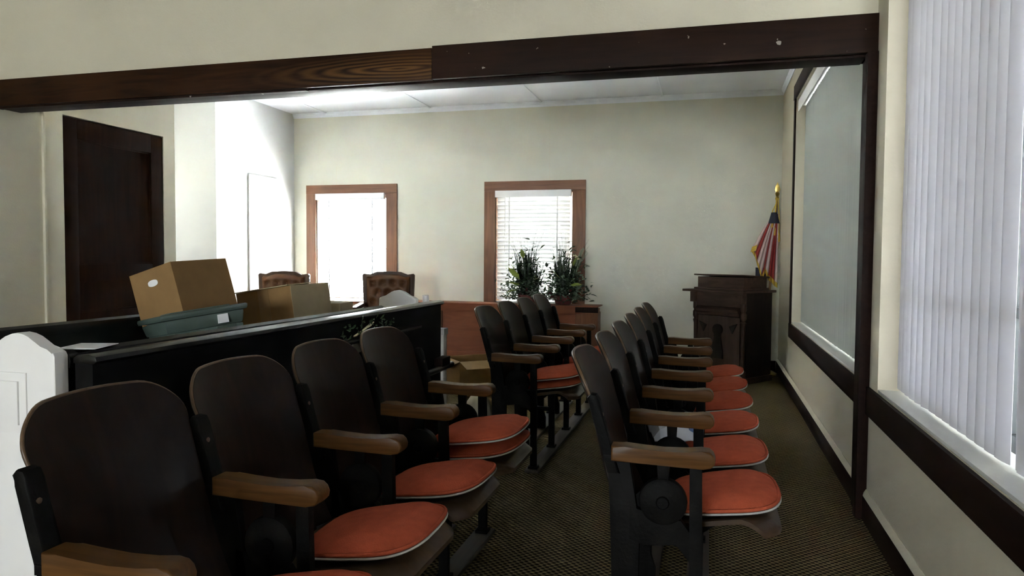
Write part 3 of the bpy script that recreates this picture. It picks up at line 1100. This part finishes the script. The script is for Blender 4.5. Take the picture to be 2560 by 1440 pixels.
==
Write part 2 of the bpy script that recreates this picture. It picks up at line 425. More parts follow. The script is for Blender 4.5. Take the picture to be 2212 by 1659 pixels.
...
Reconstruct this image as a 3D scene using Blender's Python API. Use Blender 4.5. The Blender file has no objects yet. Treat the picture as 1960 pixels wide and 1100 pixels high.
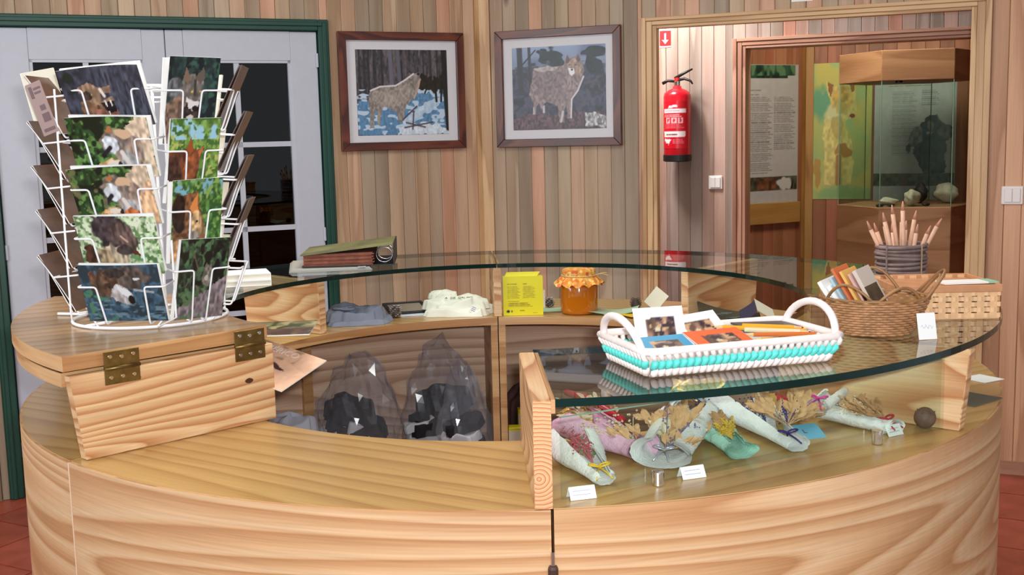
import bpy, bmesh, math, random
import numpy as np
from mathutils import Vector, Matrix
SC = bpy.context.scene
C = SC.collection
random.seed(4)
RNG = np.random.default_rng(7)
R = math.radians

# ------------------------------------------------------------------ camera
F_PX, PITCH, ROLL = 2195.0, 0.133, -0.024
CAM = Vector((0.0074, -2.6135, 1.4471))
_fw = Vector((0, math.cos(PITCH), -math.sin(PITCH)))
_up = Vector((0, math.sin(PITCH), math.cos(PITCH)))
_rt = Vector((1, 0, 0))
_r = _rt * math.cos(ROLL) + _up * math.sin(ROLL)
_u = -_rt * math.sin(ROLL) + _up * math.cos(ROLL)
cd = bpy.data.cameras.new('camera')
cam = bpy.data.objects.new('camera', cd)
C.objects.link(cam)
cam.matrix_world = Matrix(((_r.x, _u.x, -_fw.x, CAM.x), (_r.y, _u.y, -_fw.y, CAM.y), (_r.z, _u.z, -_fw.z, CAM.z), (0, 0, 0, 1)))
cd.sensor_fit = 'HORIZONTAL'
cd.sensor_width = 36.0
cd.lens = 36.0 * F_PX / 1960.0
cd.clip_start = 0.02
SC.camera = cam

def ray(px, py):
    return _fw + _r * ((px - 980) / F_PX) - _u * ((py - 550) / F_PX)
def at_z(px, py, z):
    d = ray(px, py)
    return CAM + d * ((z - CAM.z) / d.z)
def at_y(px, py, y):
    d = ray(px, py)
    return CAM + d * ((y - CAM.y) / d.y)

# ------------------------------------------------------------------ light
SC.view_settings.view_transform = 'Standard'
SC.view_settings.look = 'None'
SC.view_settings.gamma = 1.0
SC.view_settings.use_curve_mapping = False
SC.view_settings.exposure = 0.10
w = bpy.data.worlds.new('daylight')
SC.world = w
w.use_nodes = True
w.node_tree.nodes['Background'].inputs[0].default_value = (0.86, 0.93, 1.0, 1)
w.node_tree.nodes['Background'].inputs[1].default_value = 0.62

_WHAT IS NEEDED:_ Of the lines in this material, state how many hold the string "scene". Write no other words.

_TASK ANSWER:_ 2